Единственная критическая ремарка о настроениях времени, обнаруженная мной в записках Яна, касается отказа «Литературной газеты» напечатать его статью о Ленинской библиотеке. Дата – 9 февраля 1950 года. « [Редакция] известила, что гонорар за нее все-таки мне выплатят. А мне этого и не нужно. [Статья] не пойдет потому, что написана не в том стиле, как требуется «у нас», а я писал очень точно и спокойно, без той истерики, которая сейчас завелась, т.е. кого-то громить» [20].
«Литературная газета» – печатный флагман борьбы с космополитизмом и безыдейностью – разогналась настолько, что принялась разбирать творчество лауреатов Сталинской премии: прозаиков Катаева, Панферова, драматурга Софронова. Ее главный редактор Ермилов еще в марте 1949 года на совещании в отделе агитации и пропанганды ЦК ВКП (б) пообещал вести «борьбу за советский патриотизм гораздо более углубленно». Но, в конце концов, потерял чувство меры и начал подкапывать под генерального секретаря Союза советских писателей Фадеева, якобы не сумевшего «мобилизовать литераторов на повышение идейно-художественного качества литературы». Фадеев пожаловался Сталину, и в феврале 1950 года Ермилова сняли с должности. Сейчас публично-закулисное соперничество писателей и критиков за то, кто вернее понимает указания партии и настроения ее вождя, кажется дурной фантасмагорией. Но тогда это был вопрос творческой жизни и смерти, а подчас не только творческой. Одни интриговали, другие приспосабливались, третьи старались, как могли, держаться в стороне.
Ян дружил с самым, пожалуй, необычным и отторгнутым официозом писателем Москвы – Сигизмундом Кржижановским. Преподаватель студии Камерного театра, автор нескольких киносценариев и оперных либретто, знаток истории и теории театра и литературы, печатавшийся в «Литературном критике», он с середины 1920-х не смог издать ни одного своего рассказа или повести. Последнюю попытку Кржижановский предпринял в 1946 году. Редакторы чувствовали чужеродность сочинителя, хотя тот и числился в Союзе советских писателей. Кржижановский любил иронию, гротеск и просто фантазию. Герой одной из его новелл может сочинить удивительную историю, увидев деревянную стружку, гонимую ветром по бульвару, или приметный карниз на стене здания. Он уверен, что мир вокруг наполнен литературными темами: «И во сне, и в яви, из каждого окна, из всех глаз, событий, вещей, слов – роями…».
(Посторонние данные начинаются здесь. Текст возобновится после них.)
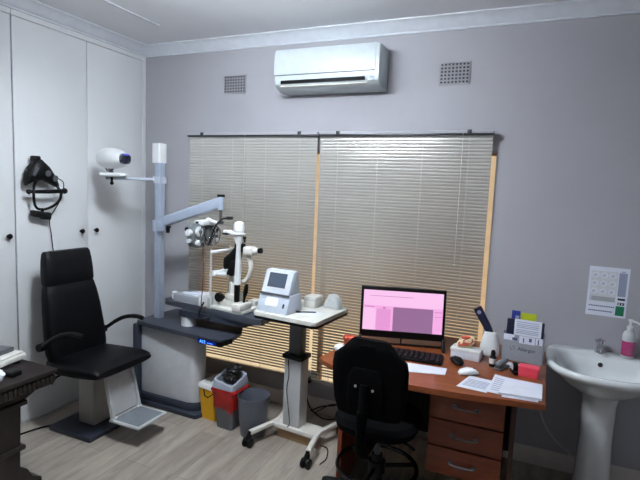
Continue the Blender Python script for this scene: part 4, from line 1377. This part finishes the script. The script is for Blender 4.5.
card('brochure', 'bluebro', -0.074, -0.030, 0.044, 0.004, 0.270, 0.004, 'tall royal blue brochure at the left of the card box', 'brochure', 0.06, ('paper_ink', [(0.45, 0.9, 0.84, 0.90)]))
card('brochure', 'lime', -0.028, 0.052, 0.052, 0.004, 0.262, 0.003, 'yellow-green card rising behind the white sheet', 'card', 0.06)

# desk clutter in front of the holder
t = thing('black_bottle', 'small black bottle with pale label in front of the white charging base', 'bottle', (2.878, -0.515, 0.75))
MB().lathe([(0.017, 0), (0.018, 0.003), (0.018, 0.052), (0.010, 0.060)], (2.878, -0.515, 0.75), n=18).build('bottle_body', 'black', t)
MB().lathe([(0.0184, 0.018), (0.0184, 0.046)], (2.878, -0.515, 0.75), n=18, caps=False).build('bottle_label', 'offwhite', t)
MB().lathe([(0.012, 0.058), (0.012, 0.078), (0.007, 0.088)], (2.878, -0.515, 0.75), n=16).build('cap', 'black', t)
t = thing('stapler', 'dark grey stapler on the desk between the black bottle and tape dispenser', 'stapler', (2.925, -0.52, 0.75), -0.4)
MB().bx(-0.022, 0.022, -0.055, 0.05, 0, 0.012, bev=0.004).build('stapler_base', 'darkgrey', t, local=True)
MB().box((0, 0.0, 0.030), (0.030, 0.10, 0.024), rx=0.14, bev=0.008, seg=3).build('stapler_arm', 'bingrey', t, local=True)
t = thing('tape_dispenser', 'small black tape dispenser beside the coral pink box', 'tape dispenser', (2.992, -0.562, 0.75), 0.3)
b = MB().bx(-0.016, 0.016, -0.036, 0.036, 0, 0.016, bev=0.004)
b.lathe([(0.024, -0.012), (0.026, -0.010), (0.026, 0.010), (0.024, 0.012)], (0, 0.012, 0.028), n=20, axis='X')
b.build('dispenser_body', 'black', t, local=True)
b = MB().lathe([(0.018, -0.0135), (0.018, 0.0135)], (0, 0.012, 0.030), n=18, axis='X')
b.build('tape_roll', 'cabinet', t, local=True)
b = MB().box((2.972, -0.452, 0.7515), (0.15, 0.085, 0.003), rz=-0.25)
tag(b.build('index_card', 'paper'), 'white index card on the desk below the lettered brochure box', 'card')
t = thing('pink_note_box', 'coral pink note box near the right edge of the desk', 'box', (3.056, -0.570, 0.75), -0.10)
MB().bx(-0.046, 0.046, -0.030, 0.030, 0, 0.048, bev=0.002).build('box_body', 'pink', t, local=True)
MB().bx(-0.0475, 0.0475, -0.0315, 0.0315, 0.036, 0.052, bev=0.002).build('lid', 'pink', t, local=True)

def sheet(pts, z, label, group=None, th=0.0012, ink=None, name='paper_sheet'):
    b = MB()
    b.prism(pts, z, z + th)
    mats = ['paper']
    if ink:
        mats.append('paper_ink')
        b.mat_i(1)
        P = [V((p[0], p[1], 0)) for p in pts]
        for u0, u1, v0, v1 in ink:
            q = []
            for u, v in ((u0, v0), (u1, v0), (u1, v1), (u0, v1)):
                a = P[0].lerp(P[1], u); c_ = P[3].lerp(P[2], u)
                r_ = a.lerp(c_, v)
                q.append((r_.x, r_.y))
            b.prism(q, z + th, z + th + 0.0003)
    tag(b.build(name, mats), label, 'paper', group)
GP = 'papers at the right front of the desk'
rows = lambda a, b_, n, h: [(0.1, 0.9, a + (b_ - a) * i / n, a + (b_ - a) * i / n + h) for i in range(n)]
sheet([(2.742, -0.888), (2.880, -0.900), (2.905, -0.735), (2.785, -0.718)], 0.750, 'printed leaflet left of the paper pile at the desk front', GP, ink=rows(0.2, 0.8, 6, 0.04))
sheet([(2.878, -0.888), (3.00, -0.905), (2.985, -0.665), (2.900, -0.640)], 0.7525, 'loose sheet sticking out left under the thick paper pile', GP, ink=rows(0.15, 0.9, 7, 0.03))
sheet([(2.930, -0.902), (3.112, -0.885), (3.118, -0.70), (2.955, -0.69)], 0.755, 'topmost white sheet of the thick paper pile', GP, ink=None, th=0.010)
sheet([(2.945, -0.912), (3.098, -0.895), (3.105, -0.73), (2.96, -0.72)], 0.7500, 'grey-edged bottom sheet of the thick paper pile', GP, th=0.0022)

# left end of the desk
b = MB()
rnd = random.Random(5)
tb = bmesh.new()
bmesh.ops.create_icosphere(tb, subdivisions=3, radius=0.035)
for v in tb.verts:
    v.co *= 1 + rnd.uniform(-0.10, 0.08)
    v.co.z *= 0.55
zm = min(v.co.z for v in tb.verts)
b._merge(tb, Matrix.Translation((2.082, -0.705, 0.75 - zm)))
tag(b.build('crumpled_tissue', 'paper'), 'crumpled white tissue on the left tip of the desk', 'tissue')
t = thing('terracotta_pot', 'small red-brown pot on the desk behind the office chair back', 'pot', (2.098, -0.60, 0.75))
MB().lathe([(0.026, 0), (0.028, 0.003), (0.036, 0.046), (0.040, 0.048), (0.040, 0.060), (0.034, 0.060), (0.03, 0.05), (0.02, 0.045)], (2.098, -0.60, 0.75), n=22).build('pot_body', 'redbrown', t)

# ------------------------------------------------------------------ office chair
oc = thing('office_chair', 'black swivel office chair with foot ring pushed up to the desk', 'chair', (2.37, -0.86, 0))
ox, oy = 2.37, -0.86
b = MB()
ss = []
by = -1.165
for z, hw_, dy in ((0.625, 0.115, 0.020), (0.640, 0.142, 0.016), (0.70, 0.158, 0.008), (0.78, 0.166, 0.0), (0.87, 0.168, -0.004), (0.915, 0.160, -0.008), (0.945, 0.125, -0.010), (0.975, 0.098, -0.012), (0.992, 0.085, -0.014), (1.000, 0.072, -0.014)):
    hd_ = 0.030 if 0.63 < z < 0.99 else 0.016
    ss.append(((ox + 0.028, by + dy, z), (hw_ * 1.05, 0.0, 0), (0, hd_, 0)))
b.loft(ss, e=3.2, n=36)
b.build('backrest', 'blacksoft', oc)
b = MB()
b.loft([((ox + 0.02, by - 0.026, 0.66), (0.075, 0, 0), (0, 0.008, 0)), ((ox + 0.02, by - 0.032, 0.72), (0.085, 0, 0), (0, 0.010, 0)), ((ox + 0.02, by - 0.036, 0.83), (0.080, 0, 0), (0, 0.010, 0)), ((ox + 0.02, by - 0.034, 0.87), (0.060, 0, 0), (0, 0.006, 0))], e=4)
bp = b.build('back_plate', 'blacksoft', oc)
for s_ in (-1, 1):
    MB().cyl((ox + 0.018 + s_ * 0.040, by - 0.048, 0.785 - 0.004 * s_), (ox + 0.018 + s_ * 0.040, by - 0.036, 0.785 - 0.004 * s_), 0.006, n=12).build('bolt', 'steel', bp)
b = MB()
b.tube(bez([(ox + 0.02, by - 0.036, 0.80), (ox + 0.02, by - 0.052, 0.68), (ox + 0.015, by - 0.050, 0.56), (ox + 0.01, by - 0.01, 0.46), (ox, by + 0.09, 0.425), (ox, oy, 0.425)], 6), 0.024, n=12)
for k in range(6):
    b.box((ox + 0.018, by - 0.072, 0.625 + k * 0.012), (0.038, 0.014, 0.006), bev=0.002)
b.build('back_bar', 'blacksoft', oc)
b = MB()
b.loft([((ox, oy, 0.455), (0.17, 0, 0), (0, 0.17, 0)), ((ox, oy, 0.470), (0.205, 0, 0), (0, 0.205, 0)), ((ox, oy, 0.505), (0.215, 0, 0), (0, 0.21, 0)), ((ox, oy, 0.528), (0.195, 0, 0), (0, 0.19, 0)), ((ox, oy, 0.534), (0.15, 0, 0), (0, 0.15, 0))], e=2.8, n=40)
b.build('seat', 'blacksoft', oc)
b = MB().bx(ox - 0.09, ox + 0.09, oy - 0.11, oy + 0.09, 0.405, 0.456, bev=0.01)
b.tube([(ox + 0.05, oy - 0.02, 0.42), (ox + 0.16, oy - 0.03, 0.405), (ox + 0.20, oy - 0.035, 0.385)], 0.007, n=8)
b.build('seat_mechanism', 'black', oc)
b = MB().cyl((ox, oy, 0.25), (ox, oy, 0.41), 0.016, n=16)
b.build('gas_piston', 'darkgrey', oc)
b = MB().cyl((ox, oy, 0.075), (ox, oy, 0.30), 0.034, 0.028, n=20)
b.build('gas_sleeve', 'black', oc)
# foot ring with spokes
rz_ = 0.235
b = MB()
b.tube([(ox + 0.205 * math.cos(a), oy + 0.205 * math.sin(a), rz_) for a in [2 * PI * k / 48 for k in range(48)]], 0.0105, n=10, closed=True)
ringo = b.build('foot_ring', 'dark_chrome', oc)
b = MB()
b.cyl((ox, oy, rz_ - 0.03), (ox, oy, rz_ + 0.03), 0.044, n=20)
for k in range(3):
    a = 0.5 + k * 2 * PI / 3
    b.tube([(ox + 0.04 * math.cos(a), oy + 0.04 * math.sin(a), rz_), (ox + 0.205 * math.cos(a), oy + 0.205 * math.sin(a), rz_)], 0.011, n=8)
b.build('ring_spokes', 'black', ringo)
for k in range(5):
    a = math.radians(35) + k * 2 * PI / 5
    ca, sa = math.cos(a), math.sin(a)
    b = MB()
    per = V((-sa, ca, 0))
    b.loft([((ox + ca * 0.03, oy + sa * 0.03, 0.095), per * 0.026, V((0, 0, 0.028))), ((ox + ca * 0.15, oy + sa * 0.15, 0.088), per * 0.023, V((0, 0, 0.020))), ((ox + ca * 0.275, oy + sa * 0.275, 0.075), per * 0.020, V((0, 0, 0.015))), ((ox + ca * 0.30, oy + sa * 0.30, 0.073), per * 0.014, V((0, 0, 0.010)))], e=3)
    lg = b.build('star_leg', 'black', oc)
    b = MB()
    c_ = V((ox + ca * 0.285, oy + sa * 0.285, 0))
    b.cyl(c_ + V((0, 0, 0.065)), c_ + V((0, 0, 0.045)), 0.010, n=10)
    b.bx(c_.x - 0.016, c_.x + 0.016, c_.y - 0.014, c_.y + 0.022, 0.035, 0.056, bev=0.006)
    for w_ in (-1, 1):
        b.lathe([(0.020, -0.008), (0.026, -0.006), (0.026, 0.006), (0.020, 0.008)], (c_.x + w_ * 0.016, c_.y + 0.008, 0.026), n=18, axis='X')
    b.build('castor', 'black', lg)

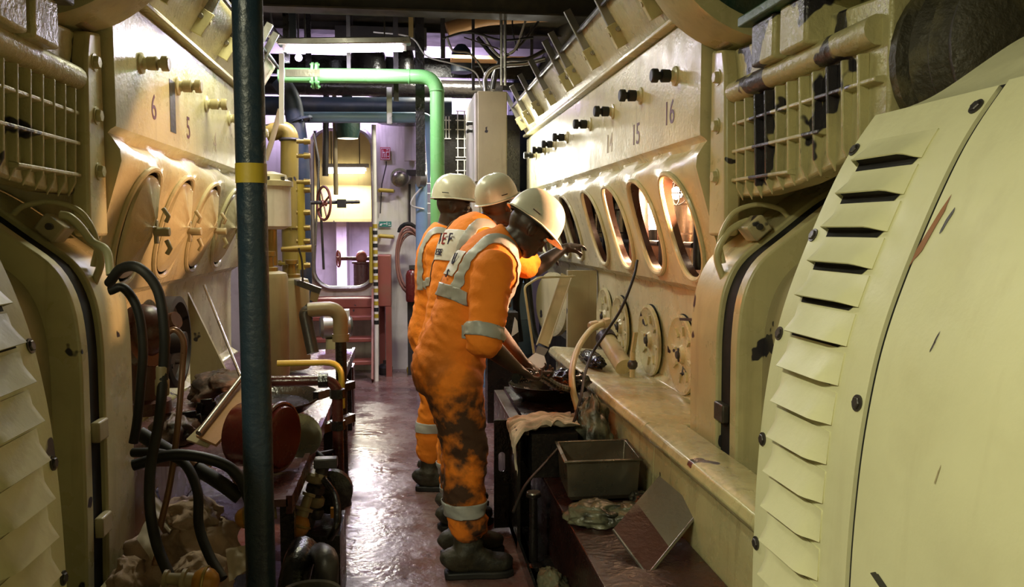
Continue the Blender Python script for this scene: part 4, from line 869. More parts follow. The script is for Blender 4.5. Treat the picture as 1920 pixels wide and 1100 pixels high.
a = at(520, 681, 4.2); e = at(640, 681, 4.2); tag(pipe('yellow_tube', [a, (e.x, 4.2, a.z), (e.x, 4.2, 0.6)], 0.016, 'yellow', 'thin yellow tube bending down beside the pipe stands', 'pipe', R=0.08), None)
for (y, Y, lb) in ((742, 4.1, 'upper'), (808, 3.9, 'lower')):
    a, b_ = at(592, y, Y), at(655, y-4, Y); tag(MB().bar(a, (b_.x, Y+0.25, b_.z), 0.035, 0.04).build('angle_bracket', 'oily'), '%s black angle bracket tying the pipe stands to the deck' % lb, 'bracket')
# raised deck on the left
dk = thing('raised_deck', (-0.8, 4.6, 0), 'maroon raised machinery deck along the left engine', 'platform')
MB().prism([(-1.23, 3.35), (-0.72, 3.30), (-0.52, 2.78), (-0.40, 2.78), (-0.40, 6.3), (-1.23, 6.3)], 0.575, 0.60, lambda u, v, d: (u, v, d)).build('deck_plate', 'purple', dk)
MB().box((-0.405, 2.78, 0.55), (-0.385, 6.3, 0.612)).build('deck_edge', 'dred', dk)
for y in (3.0, 4.6, 6.2): MB().box((-0.46, y, 0), (-0.41, y+0.05, 0.575)).build('deck_leg', 'oily', dk)
tag(bx('foundation_block', (-1.02, 1.9, 0), (-0.62, 3.26, 0.26), 'oily'), 'black oily foundation block under the rags on the left', 'foundation')
# ================================================================ CLUTTER ON THE LEFT
def ragmesh(c, size, seed, f=3.0, amp=0.45, n=40, flat=0.0):
    q = MB(); q.ball((0, 0, 0), 1.0, n); o = V((seed*3.1, seed*1.7, seed)); out = []
    for v in q.v:
        d = noise.noise(v*f*0.5+o)*0.6+(1-2*abs(noise.noise(v*f+o)))*0.5+(1-2*abs(noise.noise(v*f*2.1+o)))*0.22
        r = 1+amp*d; p = V((v.x*r*size[0], v.y*r*size[1], max(v.z*r, -0.55)*size[2])); p += V((noise.noise(v*2.2+o*2), noise.noise(v*2.2+o*3), 0))*0.35*min(size[0], size[1]); out.append(V(c)+p)
    q.v = out; return q
def rag(name, c, size, seed, mat, label, cat='rag', f=4.2, amp=0.26, group=None, lift=True):
    c = V(c)+V((0, 0, 0.002)); q = ragmesh(c, size, seed, f, amp, 56); zmin = min(v.z for v in q.v)
    if lift: q.v = [v-V((0, 0, zmin-c.z)) for v in q.v]
    return tag(q.build(name, mat, ang=3.0), label, cat, group)
# hoses near the left generator
def hose(name, pts, r, mat, label, Y=None, cat='hose', group=None):
    P = [at(p[0], p[1], p[2] if len(p) > 2 else Y) for p in pts]
    o = MB().tube(spline(P, 10), r, 14).build(name, mat); return tag(o, label, cat, group)
h1 = hose('black_hose', [(205, 530, 2.9), (228, 503, 2.8), (262, 503, 2.75), (296, 545, 2.75), (308, 620, 2.75), (306, 700, 2.75), (298, 790, 2.7), (283, 870, 2.65), (281, 950, 2.6), (294, 1020, 2.6), (318, 1080, 2.55)], 0.0165, 'rubber', 'thick black hose arching from behind the left generator with a brass collar')
c = at(304, 712, 2.75); MB().lathe([(0.020, -0.05), (0.022, -0.045), (0.022, 0.0), (0.019, 0.005), (0.019, 0.04), (0.017, 0.045)], c, (0.02, 0, 1), 14).build('hose_collar', 'tan', h1)
hose('black_hose', [(205, 545, 3.0), (232, 540, 3.0), (258, 580, 3.0), (268, 650, 3.0), (264, 720, 3.0), (257, 790, 3.0), (250, 830, 3.0)], 0.016, 'rubber', 'second black hose curving down close to the left generator flange')
h3 = hose('black_hose', [(250, 848, 2.9), (300, 850, 2.85), (345, 868, 2.8), (370, 920, 2.75), (373, 985, 2.7), (392, 1040, 2.65), (418, 1085, 2.6)], 0.016, 'rubber', 'black hose running right then dropping in front of the beige rag heap')
hose('black_hose', [(250, 872, 2.74), (330, 852, 2.74), (410, 866, 2.74), (450, 897, 2.74), (475, 960, 2.72)], 0.018, 'rubber', 'thick black hose curving toward the blue post above the rag heap')
h5 = hose('black_hose', [(262, 812, 3.1), (310, 842, 3.08), (360, 872, 3.05), (410, 903, 3.0), (450, 932, 3.0)], 0.026, 'rubber', 'thickest short black hose with a copper band, sloping down right')
a, b_ = at(357, 870, 3.05), at(368, 877, 3.04); MB().tube([a, b_], 0.029, 16).build('hose_band', 'copper', h5)
cd = hose('copper_tube', [(308, 628, 2.95), (328, 618, 2.95), (344, 640, 2.95), (342, 690, 2.95), (334, 790, 2.9), (320, 900, 2.85), (300, 990, 2.8), (290, 1060, 2.75)], 0.0105, 'copper', 'thin copper tube bent at the top, running down beside the black hose', cat='tube')
hose('conduit', [(113, 402, 2.92), (130, 406, 2.92), (150, 424, 2.93), (172, 452, 2.95), (200, 470, 2.93), (207, 515, 2.9)], 0.013, 'hosec', 'cream hose on top of the left coupling housing', cat='hose')
# red valve body, black pulley and brace on the left engine
rv = thing('globe_valve', at(275, 620, 3.55), 'red-brown round valve body under the left engine holes', 'valve'); c = at(272, 620, 3.55)
MB().ball(c, (0.10, 0.10, 0.11), 18).build('valve_bonnet', 'redbrown', rv); MB().lathe([(0.13, -0.02), (0.13, 0.02)], c+V((0, 0, -0.02)), (1, -0.4, 0.2), 24).build('valve_flange', 'redbrown', rv); MB().tube([c, c+V((0.14, -0.05, 0.05))], 0.035).build('valve_outlet', 'redbrown', rv)
MB().lathe([(0.10, 0), (0.10, 0.05), (0.06, 0.06), (0.06, 0.24)], c+V((-0.02, 0.05, -0.35)), n=20).build('valve_stand', 'redbrown', rv)
pu = thing('black_pulley', at(372, 640, 4.3), 'black round flywheel disc standing against the left engine', 'wheel'); c = at(368, 640, 4.3); c.x = -1.20
MB().lathe([(0.0, 0.0), (0.21, 0.0), (0.23, 0.01), (0.23, 0.07), (0.20, 0.075), (0.19, 0.03), (0.06, 0.03), (0.05, 0.10), (0, 0.10)], c, (1, 0, 0), 40).build('wheel_disc', 'rubber', pu)
for k in range(6): t = k*PI/3; p = c+V((0.03, math.cos(t)*0.13, math.sin(t)*0.13)); MB().tube([p, p+V((0.025, 0, 0))], 0.012, 6).build('wheel_bolt', 'iron', pu)
tag(MB().tube([at(383, 535, 4.6), at(452, 708, 4.0)], 0.008, 8).build('brace_rod', 'steel'), 'thin steel rod slanting down to the blue post', 'rod')
tag(MB().prism([(-1.235, 0.602), (-1.0, 0.602), (-1.235, 1.14)], 4.9, 4.93, lambda u, v, d: (u, d, v)).build('gusset_plate', 'beige'), 'beige triangular gusset plate on the left deck behind the black wheel', 'plate')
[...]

Свою прозу Кржижановский читал в кругу родственников и друзей. У них же на всякий случай прятал рукописи после закрытия Камерного театра в 1949 году. Однажды Ян, будучи в гостях у художника Бехтеева сказал, что Кржижановский – писатель, чье присутствие сделало бы честь любой литературе мира. Создателя нескольких десятков неопубликованных новелл и повестей, уставшего сопротивляться действительности, хоронили в новогодние праздники. «Думаю о том, что надо сделать, чтобы его труды, мысли и литературные фантазии сохранились для вечности, для потомков, – писал Янчевецкий вдове Анне Бовшек в январе 1951 года. – Я надеюсь, что придет время, когда будут разыскиваться выдающиеся произведения 20-го столетия, особенно покойных авторов, может быть, недостаточно оцененных современниками… Я верю в сказки и люблю их, как их любил и наш покойный друг» [21].
А книги Василия Яна, уже известные, продолжали выпускать. Воениздат во второй половине 1940-х дважды переиздал и «Чингиз-хана», и «Батыя». «Советский писатель» включил лауреатский роман в «Библиотеку избранных произведений советской литературы». «Чингиз-хана» перевели и напечатали в Лондоне, Варшаве, Будапеште, Софии, Загребе, Улан-Баторе, Торонто. Югославское издание с краткой биографией автора попало в руки Ольги Янчевецкой.
Ольга была уверена, что ее муж и сын сгинули в буре гражданской войны. Сама она из Петрограда бежала в Крым и покинула Россию в 1920 году на одном из кораблей врангелевской эскадры, уходившей из Севастополя. Недолгая остановка в Стамбуле, путь в Королевство сербов, хорватов и словенцев, принимавшее русских эмигрантов. Ольгу кормил голос – замечательное меццо-сопрано. Поначалу выступала в ресторанах Загреба, затем получила ангажемент в Белграде. Столица приняла ее восторженно: «Весь Белград знал Ольгу Янчевецкую. Ого-го! Когда Янчевецкая, бывало, в „Казбеке“ поет – кельнеры не служат». Она не пела при немцах – принципиально. А после войны послушать ее романсы приходил сам Тито – премьер-министр социалистической Югославии.
Из рассказов Михаила Янчевецкого: «Ольга Петровна, будучи в Сербии, связалась со своими родственниками, жившими в белорусском городе Пинске. Они переписывались, она им деньги посылала, помогала. И спрашивала: „Где же Василий Григорьевич и мой сын Миша?“ Те ничего не могли ей ответить. В общем, было решено, что мы погибли. Она узнала о моем отце, его судьбе и о том, что мы живы, когда вышли в переводе его книги… Стала писать в Москву, разыскивать нас. Но сын в это время был там, куда Макар телят не гонял, а до отца письма не доходили стараниями его жены Лидии Владимировны… К нему приезжал из Пинска сын сестры Ольги Петровны – Игорь, который все и рассказал. Но они не встретились все равно, даже не связались» [22].